Anak adalah anugerah Tuhan yang paling berharga bagi orang tua. Setiap orang tua senantiasa mengupayakan yang terbaik bagi anak-anak mereka. Mulai dari penyediaan kelengkapan menyambut kelahiran sang anak, membimbingnya di lingkungan keluarga dan menyekolahkannya. Semua dilakukan oleh orang tua guna membahagiakan sang anak.
Kebahagiaan anak adalah kebahagiaan orang tua, demikian ungkapan yang mengakar dalam perikehidupan berkeluarga. Dengan upaya optimal, orang tua mengupayakan pendidikan terbaik bagi anaknya. Biaya pendidikan yang tinggi siap orang tua tanggung sebagai ongkos membahagiakan sang buah hati. Bahkan banyak orang tua yang mendatangkan guru les (bimbingan belajar) ke rumah mereka. Tiada lain, untuk menyiapkan kebahagiaan bagi sang anak di masa depan.
Semua yang dilakukan orang tua tersebut bermuara pada cita-cita supaya kelak anak mereka memiliki masa depan yang cerah dan gilang-gemintang dengan sejumlah prestasi. Bahkan melebihi apa yang dicapai oleh orang tua mereka. Keagungan harapan inilah kiranya yang hendak difahami oleh anak-anak saat ini. Besar jasa dan cita-cita yang dititipkan orang tua mereka hendaknya memacu motivasi mereka dalam belajar.
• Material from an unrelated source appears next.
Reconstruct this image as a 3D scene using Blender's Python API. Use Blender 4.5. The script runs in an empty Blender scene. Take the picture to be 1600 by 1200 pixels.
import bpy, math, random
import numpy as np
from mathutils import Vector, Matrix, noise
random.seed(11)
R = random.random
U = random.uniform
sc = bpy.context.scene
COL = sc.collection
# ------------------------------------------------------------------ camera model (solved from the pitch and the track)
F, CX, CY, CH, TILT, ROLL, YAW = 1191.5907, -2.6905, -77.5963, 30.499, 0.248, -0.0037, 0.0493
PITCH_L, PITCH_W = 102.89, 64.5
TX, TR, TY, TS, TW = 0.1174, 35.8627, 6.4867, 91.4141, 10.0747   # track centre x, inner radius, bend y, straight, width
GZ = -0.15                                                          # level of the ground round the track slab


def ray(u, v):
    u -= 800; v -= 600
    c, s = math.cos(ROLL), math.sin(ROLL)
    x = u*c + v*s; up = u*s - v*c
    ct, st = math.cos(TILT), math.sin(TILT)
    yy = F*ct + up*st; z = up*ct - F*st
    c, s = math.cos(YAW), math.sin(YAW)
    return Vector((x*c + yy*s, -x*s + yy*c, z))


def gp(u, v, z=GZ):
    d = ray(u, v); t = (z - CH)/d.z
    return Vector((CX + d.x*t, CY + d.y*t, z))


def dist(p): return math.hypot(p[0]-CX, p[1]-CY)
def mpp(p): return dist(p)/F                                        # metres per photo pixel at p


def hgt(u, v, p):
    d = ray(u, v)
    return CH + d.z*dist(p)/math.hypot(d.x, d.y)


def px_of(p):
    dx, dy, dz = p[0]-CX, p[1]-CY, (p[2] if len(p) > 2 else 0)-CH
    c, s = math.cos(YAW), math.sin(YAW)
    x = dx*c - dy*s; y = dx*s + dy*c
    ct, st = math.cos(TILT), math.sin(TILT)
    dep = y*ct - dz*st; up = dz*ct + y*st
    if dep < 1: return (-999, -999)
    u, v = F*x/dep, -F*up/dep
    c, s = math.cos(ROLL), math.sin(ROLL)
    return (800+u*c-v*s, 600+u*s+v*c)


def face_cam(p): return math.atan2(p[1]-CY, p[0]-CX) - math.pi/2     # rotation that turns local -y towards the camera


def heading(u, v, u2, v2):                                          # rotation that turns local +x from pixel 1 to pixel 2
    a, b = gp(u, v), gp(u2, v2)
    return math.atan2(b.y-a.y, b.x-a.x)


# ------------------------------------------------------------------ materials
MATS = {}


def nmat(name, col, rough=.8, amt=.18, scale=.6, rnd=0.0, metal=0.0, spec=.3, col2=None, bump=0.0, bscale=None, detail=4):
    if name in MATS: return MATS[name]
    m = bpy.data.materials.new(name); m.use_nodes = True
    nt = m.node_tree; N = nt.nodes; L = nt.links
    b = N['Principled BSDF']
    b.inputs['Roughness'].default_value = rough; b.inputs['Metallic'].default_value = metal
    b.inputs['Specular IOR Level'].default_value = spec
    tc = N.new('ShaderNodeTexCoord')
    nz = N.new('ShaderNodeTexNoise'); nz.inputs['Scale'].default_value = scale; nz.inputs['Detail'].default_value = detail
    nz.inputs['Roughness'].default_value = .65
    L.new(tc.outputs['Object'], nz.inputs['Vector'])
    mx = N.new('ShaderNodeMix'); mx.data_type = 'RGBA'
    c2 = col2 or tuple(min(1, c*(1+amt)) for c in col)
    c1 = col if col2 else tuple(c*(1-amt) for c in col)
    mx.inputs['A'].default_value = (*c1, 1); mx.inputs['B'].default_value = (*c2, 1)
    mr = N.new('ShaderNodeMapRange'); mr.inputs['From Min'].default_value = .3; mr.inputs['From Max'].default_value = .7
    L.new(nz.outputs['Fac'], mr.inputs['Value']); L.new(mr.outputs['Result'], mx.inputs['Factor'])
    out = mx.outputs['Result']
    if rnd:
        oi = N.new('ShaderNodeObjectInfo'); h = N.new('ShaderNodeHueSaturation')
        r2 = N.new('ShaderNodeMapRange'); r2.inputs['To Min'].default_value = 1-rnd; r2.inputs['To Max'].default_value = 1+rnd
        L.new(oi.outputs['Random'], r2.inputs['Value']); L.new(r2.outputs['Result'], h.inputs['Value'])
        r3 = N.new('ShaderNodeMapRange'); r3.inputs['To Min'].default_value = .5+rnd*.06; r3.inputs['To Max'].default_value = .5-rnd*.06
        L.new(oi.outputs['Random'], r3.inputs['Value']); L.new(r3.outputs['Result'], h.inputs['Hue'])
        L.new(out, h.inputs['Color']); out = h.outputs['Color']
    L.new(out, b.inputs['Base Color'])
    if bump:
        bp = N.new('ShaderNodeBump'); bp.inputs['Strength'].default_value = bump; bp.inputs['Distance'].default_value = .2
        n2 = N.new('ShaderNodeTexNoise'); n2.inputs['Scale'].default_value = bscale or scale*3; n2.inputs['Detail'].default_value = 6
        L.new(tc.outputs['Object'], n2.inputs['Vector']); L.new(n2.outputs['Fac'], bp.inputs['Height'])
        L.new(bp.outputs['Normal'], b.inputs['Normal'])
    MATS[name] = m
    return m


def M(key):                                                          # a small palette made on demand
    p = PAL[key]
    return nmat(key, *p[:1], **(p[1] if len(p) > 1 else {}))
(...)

Namun di sisi lain, orang tua sebagai pendidik pertama dan utama bagi setiap anak hendak pula memahami bahwa perhatian pada anak tidak boleh mengabaikan potensi dan minat mereka. Tidak lantas karena cita-cita orang tua yang tinggi, orang tua memaksa anak untuk mengikuti segala ketentuan orang tua dalam membahagiakan buah hati mereka. Anak juga manusia yang memiliki potensi, minat dan kehendak.
Anak bukanlah kertas putih yang siap diwarnai dengan tinta sesuka hati sebagaimana diungkapkan pengikut behaviorisme. Pendidikan bukan alat pemasung potensi dan kreativitas mereka. Hal ini karena setiap anak lahir dengan potensi dan minat masing-masing. Keragaman dan keunikan pontensi yang dimiliki setiap anak inilah yang akan menjadi keunggulannya.
Tugas pendidikan adalah sebagai alat bantu dalam memekarkan potensi yang dimiliki anak. Penyeragaman dan gaya indoktrinasi dalam pendidikan merupakan teknik usang dalam mendidik yang harus ditinggalkan. Pendidikan hendaknya dipandang sebagai proses pengembangan seluruh potensi yang dimiliki peserta didik secara integral yang meliputi ranah kognitif, apektif dan psikomotorik.
Mengutip definisi pendidikan yang diungkapkan oleh Drijarkara, pendidikan adalah pemanusiaan manusia muda atau pengangkatan manusia muda ke taraf insani. Maka seorang pendidik (orang tua, guru dan masyarakat) hendaknya memahami hakikat manusia sebagai bekal dalam membina manusia secara integral demi tercapainya masyarakat yang kreatif dan berakhlak sebagai obat sakit ibu pertiwi yang semakin akut.